### Given data

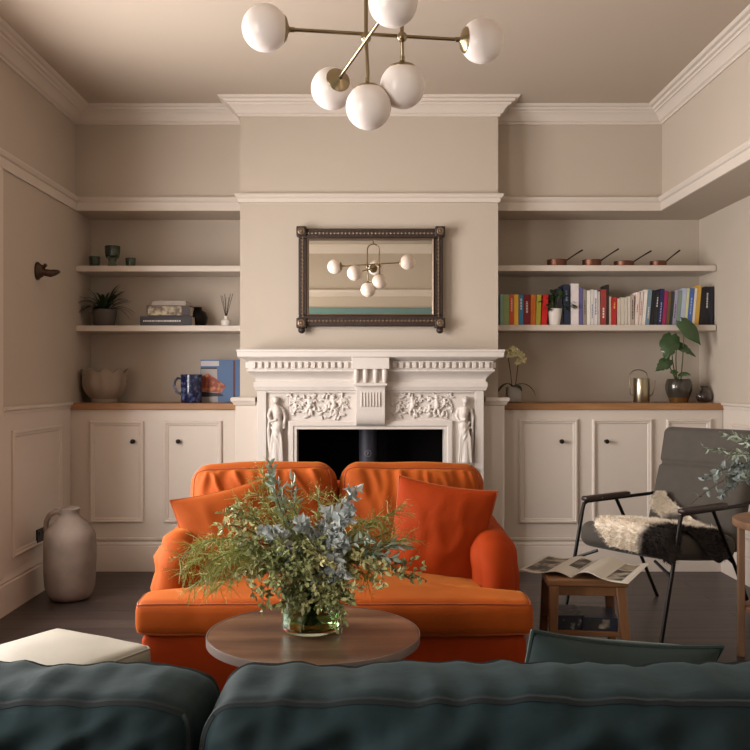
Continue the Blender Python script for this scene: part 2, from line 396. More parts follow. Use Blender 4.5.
# ------------------------------------------------------------------ fireplace
CXF = .0155; YF0 = 5.48
fp = thing('fireplace_mantelpiece', 'white carved mantelpiece with dentils, figures and a central keystone on the chimney breast', 'fireplace', (CXF, 5.5, 0))
def fx(d): return CXF + d
b = MB()
HB = .69
b.box(fx(-HB), fx(-.50), YF0 + .02, YL, 0, 1.16).box(fx(.50), fx(HB), YF0 + .02, YL, 0, 1.16).box(fx(-.50), fx(.50), YF0 + .02, YL, .955, 1.16)
# outer pilaster strips and top band, framing the sunken relief field
b.box(fx(-HB), fx(-.635), YF0, YF0 + .02, 0, 1.16).box(fx(.635), fx(HB), YF0, YF0 + .02, 0, 1.16)
b.box(fx(-.635), fx(.635), YF0, YF0 + .02, 1.142, 1.16)
b.build('surround_body', MARB, fp, bev=.003)
inn = MB()
fr = [(0, -.0), (0, .018), (.008, .024), (.03, .024), (.036, .016), (.052, .016), (.052, -.12)]
pth = [(fx(-.502), 0), (fx(-.502), .972), (fx(.502), .972), (fx(.502), 0)]
inn.sweep(pth, fr, inward=-1, fn=lambda u, v, h: Vector((u, YF0 + .02 - h, v)))
inn.build('opening_frame', MARB, fp, ang=25)
corn = [(0, 1.155), (.012, 1.158), (.016, 1.172), (.02, 1.18), (.02, 1.205), (.010, 1.212), (.010, 1.222), (.016, 1.235), (.03, 1.252), (.05, 1.268),
        (.058, 1.272), (.058, 1.283), (.05, 1.285), (.05, 1.335), (.06, 1.338), (.075, 1.35), (.085, 1.352), (.085, 1.354)]
up = [(fx(-HB), YL), (fx(-HB), YF0), (fx(HB), YF0), (fx(HB), YL)]
cn = MB().sweep(up, corn + [(-.02, 1.354)], inward=-1)
cn.build('cornice', MARB, fp, ang=25)
msh = MB().sweep(up[:], [(-.02, 1.354), (.098, 1.354), (.106, 1.36), (.108, 1.385), (.112, 1.392), (.112, 1.402), (-.02, 1.402)], inward=-1, wrap=True)
msh.box(fx(-HB - .005), fx(HB + .005), YF0 - .005, YC + .0, 1.354, 1.402)
msh.box(fx(-HB - .112), fx(HB + .112), YL - .02, YC, 1.354, 1.402)
msh.build('mantel_shelf', MARB, fp, ang=25)
for s in (-1, 1):
    d = MB(); n = 15
    for i in range(n):
        x = fx(s * (.125 + (i + .5) * .6 / n)) ; y1 = YF0 - .05
        d.box(x - .0125, x + .0125, y1 - .016, y1 + .004, 1.292, 1.328)
    if s:
        for yy in (YF0 - .03, YF0 + .01, YF0 + .05):
            X = fx(s * (HB + .05)); d.box(X - .016, X + .016, yy - .0125, yy + .0125, 1.292, 1.328)
    d.build('dentil_course', MARB, fp, bev=.003)
# keystone
k = MB()
k.box(fx(-.112), fx(.112), YF0 - .115, YF0, 1.285, 1.354)
k.box(fx(-.095), fx(.095), YF0 - .075, YF0, 1.195, 1.29)
for x in (-.085, -.03, .03, .085):
    k.tube([(fx(x), YF0 - .088, 1.29), (fx(x), YF0 - .09, 1.24), (fx(x), YF0 - .078, 1.205)], [.017, .016, .011], 12)
k.box(fx(-.1), fx(.1), YF0 - .1, YF0, 1.185, 1.202)
prof = [(0, 1.187), (.082, 1.187), (.086, 1.17), (.082, 1.15), (.078, 1.03), (.074, .99), (.06, .96), (.035, .943), (0, .94)]
vs = []; 
for x in (-.088, .088):
    for (o, z) in prof: vs.append((fx(x), YF0 + .02 - o, z))
n = len(prof); k.add(vs, [tuple(range(n)), tuple(range(2 * n - 1, n - 1, -1))] + [(i, i + 1, n + i + 1, n + i) for i in range(n - 1)] + [(n - 1, 0, n, 2 * n - 1)])
for i in range(7):
    x = -.054 + i * .018
    k.box(fx(x - .005), fx(x + .005), YF0 - .068, YF0 - .05, 1.06, 1.145)
k.build('keystone', MARB, fp, bev=.0025, label='projecting fluted keystone at the centre')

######

Request ->
The pictures should not be reproduced; quote all of the other material exactly.

Full output ->
Continue the Blender Python script for this scene: part 2, from line 396. More parts follow. Use Blender 4.5.
# ------------------------------------------------------------------ fireplace
CXF = .0155; YF0 = 5.48
fp = thing('fireplace_mantelpiece', 'white carved mantelpiece with dentils, figures and a central keystone on the chimney breast', 'fireplace', (CXF, 5.5, 0))
def fx(d): return CXF + d
b = MB()
HB = .69
b.box(fx(-HB), fx(-.50), YF0 + .02, YL, 0, 1.16).box(fx(.50), fx(HB), YF0 + .02, YL, 0, 1.16).box(fx(-.50), fx(.50), YF0 + .02, YL, .955, 1.16)
# outer pilaster strips and top band, framing the sunken relief field
b.box(fx(-HB), fx(-.635), YF0, YF0 + .02, 0, 1.16).box(fx(.635), fx(HB), YF0, YF0 + .02, 0, 1.16)
b.box(fx(-.635), fx(.635), YF0, YF0 + .02, 1.142, 1.16)
b.build('surround_body', MARB, fp, bev=.003)
inn = MB()
fr = [(0, -.0), (0, .018), (.008, .024), (.03, .024), (.036, .016), (.052, .016), (.052, -.12)]
pth = [(fx(-.502), 0), (fx(-.502), .972), (fx(.502), .972), (fx(.502), 0)]
inn.sweep(pth, fr, inward=-1, fn=lambda u, v, h: Vector((u, YF0 + .02 - h, v)))
inn.build('opening_frame', MARB, fp, ang=25)
corn = [(0, 1.155), (.012, 1.158), (.016, 1.172), (.02, 1.18), (.02, 1.205), (.010, 1.212), (.010, 1.222), (.016, 1.235), (.03, 1.252), (.05, 1.268),
        (.058, 1.272), (.058, 1.283), (.05, 1.285), (.05, 1.335), (.06, 1.338), (.075, 1.35), (.085, 1.352), (.085, 1.354)]
up = [(fx(-HB), YL), (fx(-HB), YF0), (fx(HB), YF0), (fx(HB), YL)]
cn = MB().sweep(up, corn + [(-.02, 1.354)], inward=-1)
cn.build('cornice', MARB, fp, ang=25)
msh = MB().sweep(up[:], [(-.02, 1.354), (.098, 1.354), (.106, 1.36), (.108, 1.385), (.112, 1.392), (.112, 1.402), (-.02, 1.402)], inward=-1, wrap=True)
msh.box(fx(-HB - .005), fx(HB + .005), YF0 - .005, YC + .0, 1.354, 1.402)
msh.box(fx(-HB - .112), fx(HB + .112), YL - .02, YC, 1.354, 1.402)
msh.build('mantel_shelf', MARB, fp, ang=25)
for s in (-1, 1):
    d = MB(); n = 15
    for i in range(n):
        x = fx(s * (.125 + (i + .5) * .6 / n)) ; y1 = YF0 - .05
        d.box(x - .0125, x + .0125, y1 - .016, y1 + .004, 1.292, 1.328)
    if s:
        for yy in (YF0 - .03, YF0 + .01, YF0 + .05):
            X = fx(s * (HB + .05)); d.box(X - .016, X + .016, yy - .0125, yy + .0125, 1.292, 1.328)
    d.build('dentil_course', MARB, fp, bev=.003)
# keystone
k = MB()
k.box(fx(-.112), fx(.112), YF0 - .115, YF0, 1.285, 1.354)
k.box(fx(-.095), fx(.095), YF0 - .075, YF0, 1.195, 1.29)
for x in (-.085, -.03, .03, .085):
    k.tube([(fx(x), YF0 - .088, 1.29), (fx(x), YF0 - .09, 1.24), (fx(x), YF0 - .078, 1.205)], [.017, .016, .011], 12)
k.box(fx(-.1), fx(.1), YF0 - .1, YF0, 1.185, 1.202)
prof = [(0, 1.187), (.082, 1.187), (.086, 1.17), (.082, 1.15), (.078, 1.03), (.074, .99), (.06, .96), (.035, .943), (0, .94)]
vs = []; 
for x in (-.088, .088):
    for (o, z) in prof: vs.append((fx(x), YF0 + .02 - o, z))
n = len(prof); k.add(vs, [tuple(range(n)), tuple(range(2 * n - 1, n - 1, -1))] + [(i, i + 1, n + i + 1, n + i) for i in range(n - 1)] + [(n - 1, 0, n, 2 * n - 1)])
for i in range(7):
    x = -.054 + i * .018
    k.box(fx(x - .005), fx(x + .005), YF0 - .068, YF0 - .05, 1.06, 1.145)
k.build('keystone', MARB, fp, bev=.0025, label='projecting fluted keystone at the centre')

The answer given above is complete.